Unique-Neighbor-Like Expansion and Group-Independent Cosystolic Expansion

Abstract: In recent years, high dimensional expanders have been found to have a variety of applications in theoretical computer science, such as efficient CSPs approximations, improved sampling and list-decoding algorithms, and more. Within that, an important high dimensional expansion notion is \emph{cosystolic expansion}, which has found applications in the construction of efficiently decodable quantum codes and in proving lower bounds for CSPs. Cosystolic expansion is considered with systems of equations over a group where the variables and equations correspond to faces of the complex. Previous works that studied cosystolic expansion were tailored to the specific group $\mathbb{F}_2$. In particular, Kaufman, Kazhdan and Lubotzky (FOCS 2014), and Evra and Kaufman (STOC 2016) in their breakthrough works, who solved a famous open question of Gromov, have studied a notion which we term ``parity'' expansion for small sets. They showed that small sets of $k$-faces have proportionally many $(k+1)$-faces that contain \emph{an odd number} of $k$-faces from the set. Parity expansion for small sets could be used to imply cosystolic expansion only over $\mathbb{F}_2$. In this work we introduce a stronger \emph{unique-neighbor-like} expansion for small sets.
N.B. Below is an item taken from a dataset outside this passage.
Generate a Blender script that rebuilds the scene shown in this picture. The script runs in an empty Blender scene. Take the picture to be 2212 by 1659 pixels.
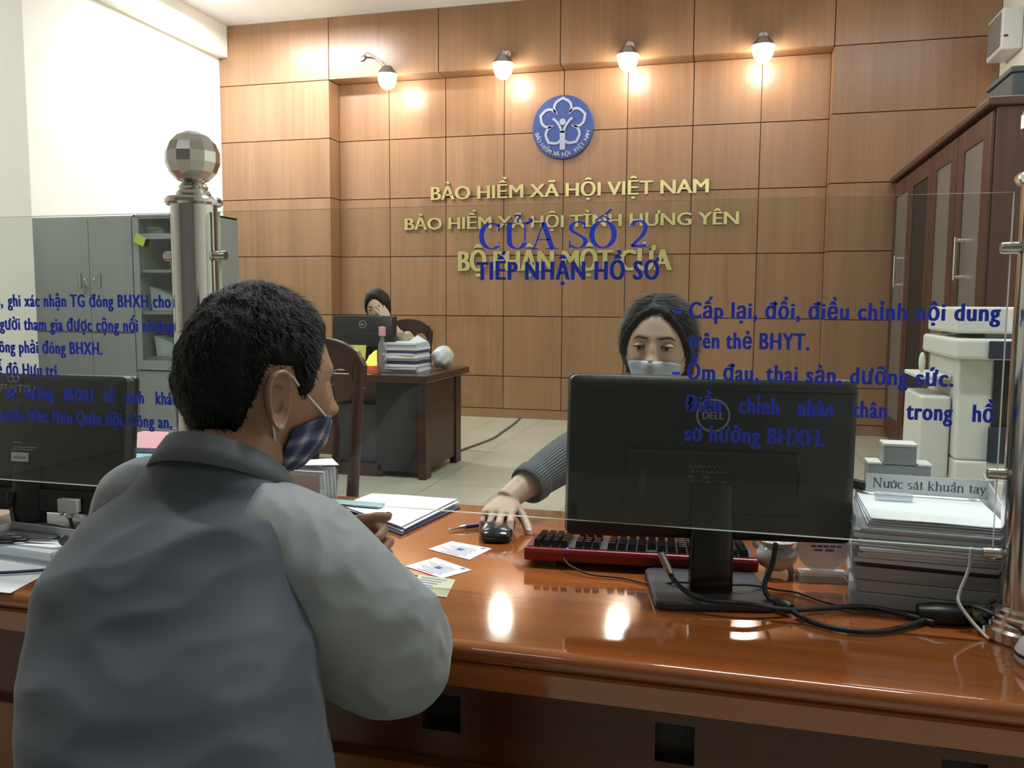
import bpy, bmesh, math, random
from math import sin, cos, pi, radians, sqrt, exp
from mathutils import Vector, Matrix, noise

# ------------------------------------------------------------------ camera, world, big lights, exposure
SC = bpy.context.scene
COL = SC.collection
random.seed(7)

cam_data = bpy.data.cameras.new('camera')
cam_data.sensor_width = 36.0
cam_data.lens = 36.0 * 1839.7 / 2212.0
cam_data.clip_start = 0.05
cam = bpy.data.objects.new('camera', cam_data)
COL.objects.link(cam)
YAW, PITCH, ROLL = radians(14.766), radians(5.426), radians(-0.322)
cam.location = (0, 0, 1.25)
cam.rotation_euler = (Matrix.Rotation(YAW, 3, 'Z') @ Matrix.Rotation(pi / 2 - PITCH, 3, 'X') @ Matrix.Rotation(-ROLL, 3, 'Z')).to_euler()
SC.camera = cam

world = bpy.data.worlds.new('world')
SC.world = world
world.use_nodes = True
world.node_tree.nodes['Background'].inputs[0].default_value = (0.75, 0.82, 0.9, 1)
world.node_tree.nodes['Background'].inputs[1].default_value = 0.05

SC.view_settings.view_transform = 'Standard'
SC.view_settings.look = 'None'
SC.view_settings.gamma = 1.0
SC.view_settings.exposure = 0.0
SC.cycles.max_bounces = 8
SC.cycles.transparent_max_bounces = 24
SC.cycles.caustics_reflective = False
SC.cycles.caustics_refractive = False
SC.cycles.sample_clamp_indirect = 10.0


def area_light(name, loc, size, power, col, rot=(0, 0, 0)):
    d = bpy.data.lights.new(name, 'AREA')
    d.shape = 'RECTANGLE'
    d.size, d.size_y = size
    d.energy = power
    d.color = col
    o = bpy.data.objects.new(name, d)
    o.location = loc
    o.rotation_euler = rot
    COL.objects.link(o)
    return o


# light of the ceiling battens (the fixtures themselves are built with the ceiling)
BATTENS = [  # x, y, length, power, size-mult
    (-4.65, 7.75, 1.2, 115),
    (-2.9, 4.6, 1.2, 30),
    (-0.4, 4.6, 1.2, 32),
    (1.5, 6.2, 1.2, 27),
    (-2.6, 2.3, 1.2, 58),
    (0.25, 2.3, 1.2, 90),
    (-1.6, -1.4, 1.2, 7),
]
CEIL = 4.31
for bx, by, bl, bp in BATTENS:
    area_light('batten_light', (bx, by, CEIL - 0.105), (bl, 0.16), bp, (0.93, 0.97, 1.0))

# ------------------------------------------------------------------ materials


def M(name, col, rough=0.5, metal=0.0, var=0.06, scale=12.0, stretch=(1, 1, 1), bump=0.0, bscale=60.0, spec=0.5, coat=0.0, emit=None, estr=0.0, sheen=0.0, trans=None, sss=0.0):
    m = bpy.data.materials.new(name)
    m.use_nodes = True
    nt = m.node_tree
    b = nt.nodes['Principled BSDF']
    b.inputs['Roughness'].default_value = rough
    b.inputs['Metallic'].default_value = metal
    b.inputs['Specular IOR Level'].default_value = spec
    b.inputs['Coat Weight'].default_value = coat
    b.inputs['Coat Roughness'].default_value = 0.08
    if sheen:
        b.inputs['Sheen Weight'].default_value = sheen
    if sss:
        b.inputs['Subsurface Weight'].default_value = sss
        b.inputs['Subsurface Radius'].default_value = (0.012, 0.005, 0.003)
    tc = nt.nodes.new('ShaderNodeTexCoord')
    mp = nt.nodes.new('ShaderNodeMapping')
    mp.inputs['Scale'].default_value = stretch
    nt.links.new(tc.outputs['Object'], mp.inputs[0])
    nz = nt.nodes.new('ShaderNodeTexNoise')
    nz.inputs['Scale'].default_value = scale
    nz.inputs['Detail'].default_value = 4
    nt.links.new(mp.outputs[0], nz.inputs['Vector'])
    mx = nt.nodes.new('ShaderNodeMix')
    mx.data_type = 'RGBA'
    c = list(col)
    mx.inputs[6].default_value = [max(0, v * (1 - var * 2)) for v in c] + [1]
    mx.inputs[7].default_value = [min(1, v * (1 + var * 2)) for v in c] + [1]
    nt.links.new(nz.outputs[0], mx.inputs[0])
    nt.links.new(mx.outputs[2], b.inputs['Base Color'])
    if bump:
        n2 = nt.nodes.new('ShaderNodeTexNoise')
        n2.inputs['Scale'].default_value = bscale
        n2.inputs['Detail'].default_value = 5
        nt.links.new(mp.outputs[0], n2.inputs['Vector'])
        bn = nt.nodes.new('ShaderNodeBump')
        bn.inputs['Strength'].default_value = bump
        bn.inputs['Distance'].default_value = 0.01
        nt.links.new(n2.outputs[0], bn.inputs['Height'])
        nt.links.new(bn.outputs[0], b.inputs['Normal'])
    if emit:
        b.inputs['Emission Color'].default_value = (*emit, 1)
        b.inputs['Emission Strength'].default_value = estr
    return m


def wood(name, dark, light, rough=0.3, sx=28.0, along='Z', coat=0.0, island=0.12, spec=0.5, fine=1.0):
    """veneer with grain running along one axis; each board gets its own slight tone"""
    m = bpy.data.materials.new(name)
    m.use_nodes = True
    nt = m.node_tree
    b = nt.nodes['Principled BSDF']
    b.inputs['Roughness'].default_value = rough
    b.inputs['Coat Weight'].default_value = coat
    b.inputs['Coat Roughness'].default_value = 0.06
    b.inputs['Specular IOR Level'].default_value = spec
    tc = nt.nodes.new('ShaderNodeTexCoord')
    geo = nt.nodes.new('ShaderNodeNewGeometry')
    add = nt.nodes.new('ShaderNodeVectorMath')
    add.operation = 'MULTIPLY_ADD'
    add.inputs[1].default_value = (1, 1, 1)
    sc = nt.nodes.new('ShaderNodeVectorMath')
    sc.operation = 'SCALE'
    sc.inputs[0].default_value = (3.1, 5.3, 7.7)
    nt.links.new(geo.outputs['Random Per Island'], sc.inputs['Scale'])
    nt.links.new(tc.outputs['Object'], add.inputs[0])
    nt.links.new(sc.outputs[0], add.inputs[2])
    mp = nt.nodes.new('ShaderNodeMapping')
    mp.inputs['Scale'].default_value = {'Z': (1, 1, 0.03), 'X': (0.03, 1, 1), 'Y': (1, 0.03, 1)}[along]
    nt.links.new(add.outputs[0], mp.inputs[0])
    n1 = nt.nodes.new('ShaderNodeTexNoise')
    n1.inputs['Scale'].default_value = sx
    n1.inputs['Detail'].default_value = 6
    n1.inputs['Roughness'].default_value = 0.6
    nt.links.new(mp.outputs[0], n1.inputs['Vector'])
    n2 = nt.nodes.new('ShaderNodeTexNoise')
    n2.inputs['Scale'].default_value = sx * 0.14 * fine
    n2.inputs['Detail'].default_value = 3
    nt.links.new(mp.outputs[0], n2.inputs['Vector'])
    ad = nt.nodes.new('ShaderNodeMath')
    ad.operation = 'ADD'
    nt.links.new(n1.outputs[0], ad.inputs[0])
    nt.links.new(n2.outputs[0], ad.inputs[1])
    rp = nt.nodes.new('ShaderNodeMapRange')
    rp.inputs['From Min'].default_value = 0.7
    rp.inputs['From Max'].default_value = 1.3
    nt.links.new(ad.outputs[0], rp.inputs[0])
    mx = nt.nodes.new('ShaderNodeMix')
    mx.data_type = 'RGBA'
    mx.inputs[6].default_value = (*dark, 1)
    mx.inputs[7].default_value = (*light, 1)
    nt.links.new(rp.outputs[0], mx.inputs[0])
    hs = nt.nodes.new('ShaderNodeHueSaturation')
    vr = nt.nodes.new('ShaderNodeMapRange')
    vr.inputs['To Min'].default_value = 1 - island
    vr.inputs['To Max'].default_value = 1 + island
    nt.links.new(geo.outputs['Random Per Island'], vr.inputs[0])
    nt.links.new(vr.outputs[0], hs.inputs['Value'])
    nt.links.new(mx.outputs[2], hs.inputs['Color'])
    nt.links.new(hs.outputs[0], b.inputs['Base Color'])
    return m


def glass(name, tint, rough=0.0, ior=1.5, haze=0.0):
    """clear sheet: straight-through light with a tint, plus Fresnel mirror reflection"""
    m = bpy.data.materials.new(name)
    m.use_nodes = True
    nt = m.node_tree
    for n in list(nt.nodes):
        if n.type != 'OUTPUT_MATERIAL':
            nt.nodes.remove(n)
    out = nt.nodes['Material Output']
    tr = nt.nodes.new('ShaderNodeBsdfTransparent')
    nz = nt.nodes.new('ShaderNodeTexNoise')
    nz.inputs['Scale'].default_value = 3.0
    mx = nt.nodes.new('ShaderNodeMix')
    mx.data_type = 'RGBA'
    mx.inputs[6].default_value = (*[v * 0.985 for v in tint], 1)
    mx.inputs[7].default_value = (*tint, 1)
    nt.links.new(nz.outputs[0], mx.inputs[0])
    nt.links.new(mx.outputs[2], tr.inputs[0])
    gl = nt.nodes.new('ShaderNodeBsdfGlossy')
    gl.inputs['Roughness'].default_value = rough
    fr = nt.nodes.new('ShaderNodeFresnel')
    ge = nt.nodes.new('ShaderNodeNewGeometry')
    io = nt.nodes.new('ShaderNodeMapRange')      # same reflectance on the way in and out of the sheet
    io.inputs['To Min'].default_value = ior
    io.inputs['To Max'].default_value = 1.0 / ior
    nt.links.new(ge.outputs['Backfacing'], io.inputs[0])
    nt.links.new(io.outputs[0], fr.inputs['IOR'])
    ms = nt.nodes.new('ShaderNodeMixShader')
    nt.links.new(fr.outputs[0], ms.inputs[0])
    nt.links.new(tr.outputs[0], ms.inputs[1])
    nt.links.new(gl.outputs[0], ms.inputs[2])
    last = ms
    if haze:
        df = nt.nodes.new('ShaderNodeBsdfDiffuse')
        df.inputs[0].default_value = (0.8, 0.82, 0.85, 1)
        m2 = nt.nodes.new('ShaderNodeMixShader')
        m2.inputs[0].default_value = haze
        nt.links.new(ms.outputs[0], m2.inputs[1])
        nt.links.new(df.outputs[0], m2.inputs[2])
        last = m2
    nt.links.new(last.outputs[0], out.inputs[0])
    return m


def vinyl_material():
    m = M('blue_vinyl_lettering', (0.12, 0.20, 0.88), 0.5, var=0.02)
    nt = m.node_tree
    tl = nt.nodes.new('ShaderNodeBsdfTranslucent')
    tl.inputs[0].default_value = (0.15, 0.25, 0.95, 1)
    ms = nt.nodes.new('ShaderNodeMixShader')
    ms.inputs[0].default_value = 0.6
    nt.links.new(nt.nodes['Principled BSDF'].outputs[0], ms.inputs[1])
    nt.links.new(tl.outputs[0], ms.inputs[2])
    nt.links.new(ms.outputs[0], nt.nodes['Material Output'].inputs[0])
    return m


MAT = {}
MAT['panel'] = wood('oak_veneer_panel', (0.275, 0.145, 0.075), (0.375, 0.208, 0.112), rough=0.32, sx=26, along='Z', island=0.05)
MAT['panel_gap'] = M('dark_panel_joint', (0.10, 0.045, 0.02), 0.7)
MAT['counter'] = wood('varnished_counter_wood', (0.25, 0.066, 0.016), (0.37, 0.115, 0.028), rough=0.08, sx=22, along='X', coat=0.6, island=0.05, spec=0.6)
MAT['counter_shaded'] = wood('varnished_counter_front_shaded', (0.07, 0.016, 0.006), (0.11, 0.028, 0.010), rough=0.3, sx=20, along='X', island=0.05)  # counter wood darkened: shade below the apron is put into the colour
MAT['counter_low'] = wood('varnished_counter_plinth', (0.22, 0.075, 0.018), (0.30, 0.11, 0.03), rough=0.35, sx=20, along='X', island=0.04)
MAT['black'] = M('black_recess', (0.006, 0.005, 0.005), 0.6)
MAT['recess'] = M('dark_brown_recess', (0.014, 0.007, 0.005), 0.6)
MAT['frosted'] = glass('frosted_award_glass', (0.93, 0.95, 0.92), rough=0.15, haze=0.55)
MAT['mahogany'] = wood('dark_mahogany', (0.026, 0.009, 0.006), (0.050, 0.018, 0.011), rough=0.35, sx=25, along='Z', island=0.08, coat=0.0, spec=0.35)
MAT['mahogany_h'] = wood('dark_mahogany_top', (0.030, 0.010, 0.007), (0.055, 0.02, 0.012), rough=0.28, sx=25, along='X', island=0.08, coat=0.1, spec=0.4)
MAT['mahogany_mid'] = wood('brown_modesty_panel', (0.16, 0.065, 0.035), (0.22, 0.095, 0.05), rough=0.35, sx=20, along='X', island=0.04)
MAT['maroon'] = wood('maroon_wardrobe_wood', (0.050, 0.018, 0.015), (0.085, 0.032, 0.026), rough=0.35, sx=25, along='Z', island=0.06)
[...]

We show that small sets of $k$-faces have proportionally many $(k+1)$-faces that contain \emph{exactly one} $k$-face from the set. This notion is fundamentally stronger than parity expansion and cannot be implied by previous works. We then show, utilizing the new unique-neighbor-like expansion notion introduced in this work, that cosystolic expansion can be made \emph{group-independent}, i.e., unique-neighbor-like expansion for small sets implies cosystolic expansion \emph{over any group}.